---------- SUPPLIED DATA
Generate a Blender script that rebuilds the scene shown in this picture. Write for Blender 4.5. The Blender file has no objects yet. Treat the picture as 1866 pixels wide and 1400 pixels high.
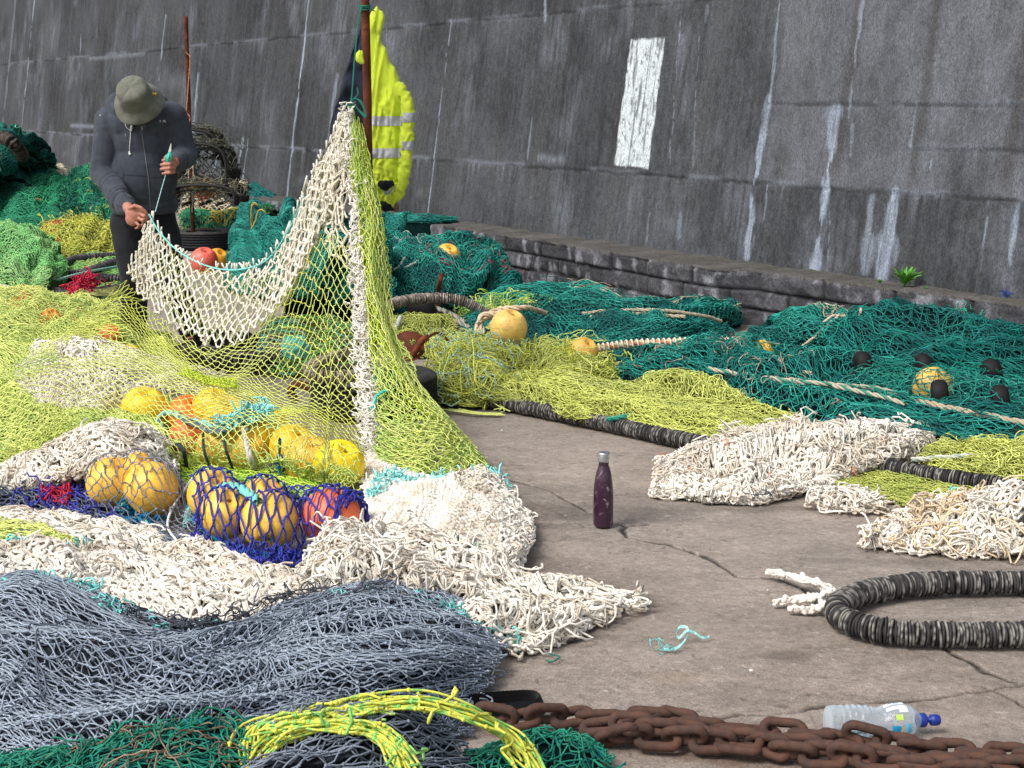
import bpy, math, random
import numpy as np
from mathutils import Vector, Matrix
R = np.random.RandomState(7)
random.seed(7)
sc = bpy.context.scene
C = sc.collection
# ---------------------------------------------------------------- camera, sky, sun, exposure
W0, H0, F0, CH = 1866.0, 1400.0, 2800.0, 1.44
PITCH = math.atan(515 / F0)
cd = bpy.data.cameras.new('camera'); cam = bpy.data.objects.new('camera', cd); C.objects.link(cam)
cam.location = (0, 0, CH); cam.rotation_euler = (math.pi / 2 - PITCH, 0, 0)
cd.sensor_width = 36; cd.lens = 36 * F0 / W0; cd.clip_start = .05; cd.clip_end = 500
sc.camera = cam
SUN_EL, SUN_AZ = 50, 232          # azimuth: degrees clockwise from +Y, where the light comes from
w = bpy.data.worlds.new('World'); sc.world = w; w.use_nodes = True
nt = w.node_tree; nt.nodes.clear()
sky = nt.nodes.new('ShaderNodeTexSky'); sky.sky_type = 'NISHITA'; sky.sun_disc = False
sky.sun_elevation = math.radians(SUN_EL); sky.sun_rotation = math.radians(SUN_AZ)
sky.dust_density = 3.0; sky.air_density = 1.0
hs = nt.nodes.new('ShaderNodeHueSaturation'); hs.inputs['Saturation'].default_value = .42
bg = nt.nodes.new('ShaderNodeBackground'); bg.inputs['Strength'].default_value = .14
wo = nt.nodes.new('ShaderNodeOutputWorld')
nt.links.new(sky.outputs[0], hs.inputs['Color']); nt.links.new(hs.outputs[0], bg.inputs[0]); nt.links.new(bg.outputs[0], wo.inputs[0])
sl = bpy.data.lights.new('sun', 'SUN'); sun = bpy.data.objects.new('sun', sl); C.objects.link(sun)
sl.energy = 1.8; sl.angle = math.radians(24); sl.color = (1, .95, .88)
az, el = math.radians(SUN_AZ), math.radians(SUN_EL)
sdir = Vector((math.sin(az) * math.cos(el), math.cos(az) * math.cos(el), math.sin(el)))
sun.rotation_euler = (-sdir).to_track_quat('-Z', 'Y').to_euler()
sc.view_settings.view_transform = 'Standard'; sc.view_settings.look = 'None'
sc.view_settings.exposure = 0.5; sc.view_settings.gamma = 1

# ---------------------------------------------------------------- photo measurements -> points on the quay
_sp, _cp = math.sin(PITCH), math.cos(PITCH)
def ray(px, py):
    a = (np.asarray(px, float) - W0 / 2) / F0; b = (H0 / 2 - np.asarray(py, float)) / F0
    return np.stack([a, _cp + b * _sp, -_sp + b * _cp], -1)
def G(px, py, z=0.):
    r = ray(px, py); t = (np.asarray(z, float) - CH) / r[..., 2]
    p = r * t[..., None]; p[..., 2] += CH; return p
def D(px, py, d):
    r = ray(px, py); t = np.asarray(d, float) / r[..., 1]
    p = r * t[..., None]; p[..., 2] += CH; return p
def proj(P):
    P = np.asarray(P, float); x, y, z = P[..., 0], P[..., 1], P[..., 2] - CH
    f = y * _cp - z * _sp; u = y * _sp + z * _cp
    return W0 / 2 + F0 * x / f, H0 / 2 - F0 * u / f
def nrm(v): return v / np.maximum(np.linalg.norm(v, axis=-1, keepdims=True), 1e-9)

# ---------------------------------------------------------------- noise
_T = np.random.RandomState(3).rand(256, 256)
def n2(x, y, seed=0):
    x = np.asarray(x, float) + seed * 17.31; y = np.asarray(y, float) + seed * 9.77
    xi = np.floor(x).astype(int); yi = np.floor(y).astype(int); fx = x - xi; fy = y - yi
    fx = fx * fx * (3 - 2 * fx); fy = fy * fy * (3 - 2 * fy)
    a = _T[xi & 255, yi & 255]; b = _T[(xi + 1) & 255, yi & 255]; c = _T[xi & 255, (yi + 1) & 255]; d = _T[(xi + 1) & 255, (yi + 1) & 255]
    return ((a * (1 - fx) + b * fx) * (1 - fy) + (c * (1 - fx) + d * fx) * fy) * 2 - 1
def fbm(x, y, seed=0, o=4):
    s = 0; a = 1.; t = 0
    for k in range(o):
        s = s + a * n2(x * 2 ** k, y * 2 ** k, seed + k * 3); t += a; a *= .5
    return s / t
def n3(P, f, seed=0):
    x, y, z = P[..., 0] * f, P[..., 1] * f, P[..., 2] * f
    return (n2(x + .37 * z, y - .21 * z, seed) + n2(y + 5.2, z + .3 * x, seed + 5) + n2(z + 1.7, x + .3 * y, seed + 9)) / 2.

# ---------------------------------------------------------------- object bookkeeping
def tag(o, label=None, cat=None, group=None, kind=None):
    if label: o['label'] = label
    if cat: o['category'] = cat
    if group: o['group'] = group
    if kind: o['kind'] = kind
    return o
def link_mesh(name, me, mat=None, parent=None, smooth=True):
    if mat: me.materials.append(mat)
    if smooth and len(me.polygons): me.polygons.foreach_set('use_smooth', np.ones(len(me.polygons), bool))
    o = bpy.data.objects.new(name, me); C.objects.link(o)
    if parent:
        o.parent = parent; o.location = -Vector(parent.location)
    return o
def thing(name, loc, label, cat, group=None, kind=None):
    o = bpy.data.objects.new(name, None); C.objects.link(o); o.location = tuple(map(float, loc)); o.empty_display_size = .1
    return tag(o, label, cat, group, kind)
class MB:
    """collects quads and triangles of one mesh"""
    def __init__(s): s.v = []; s.q = []; s.t = []; s.c = []; s.n = 0
    def add(s, v, q=None, t=None, c=None):
        v = np.asarray(v, float).reshape(-1, 3)
        if q is not None and len(q): s.q.append(np.asarray(q, int).reshape(-1, 4) + s.n)
        if t is not None and len(t): s.t.append(np.asarray(t, int).reshape(-1, 3) + s.n)
        if c is None: c = (1, 1, 1)
        c = np.asarray(c, float)
        if c.ndim == 1: c = np.broadcast_to(c, (len(v), 3))
        s.v.append(v); s.c.append(c); s.n += len(v)
    def mesh(s, name):
        me = bpy.data.meshes.new(name)
        V = np.concatenate(s.v) if s.v else np.zeros((0, 3)); Q = np.concatenate(s.q) if s.q else np.zeros((0, 4), int); T = np.concatenate(s.t) if s.t else np.zeros((0, 3), int)
        me.vertices.add(len(V)); me.vertices.foreach_set('co', V.astype(np.float32).ravel())
        me.loops.add(Q.size + T.size); me.loops.foreach_set('vertex_index', np.concatenate([Q.ravel(), T.ravel()]).astype(np.int32))
        me.polygons.add(len(Q) + len(T))
        st = np.concatenate([np.arange(len(Q)) * 4, Q.size + np.arange(len(T)) * 3]).astype(np.int32)
        me.polygons.foreach_set('loop_start', st)
        me.update(calc_edges=True)
        ca = me.color_attributes.new('Col', 'FLOAT_COLOR', 'POINT')
        cc = np.ones((len(V), 4), np.float32); cc[:, :3] = np.concatenate(s.c) if s.c else 1
        ca.data.foreach_set('color', cc.ravel())
        return me
    def build(s, name, mat, parent=None, smooth=True):
        return link_mesh(name, s.mesh(name), mat, parent, smooth)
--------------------
## THE REQUEST
Copy every line of the data that holds the string "objects".

## FINAL RESULT
Generate a Blender script that rebuilds the scene shown in this picture. Write for Blender 4.5. The Blender file has no objects yet. Treat the picture as 1866 pixels wide and 1400 pixels high.
cd = bpy.data.cameras.new('camera'); cam = bpy.data.objects.new('camera', cd); C.objects.link(cam)
sl = bpy.data.lights.new('sun', 'SUN'); sun = bpy.data.objects.new('sun', sl); C.objects.link(sun)
    o = bpy.data.objects.new(name, me); C.objects.link(o)
    o = bpy.data.objects.new(name, None); C.objects.link(o); o.location = tuple(map(float, loc)); o.empty_display_size = .1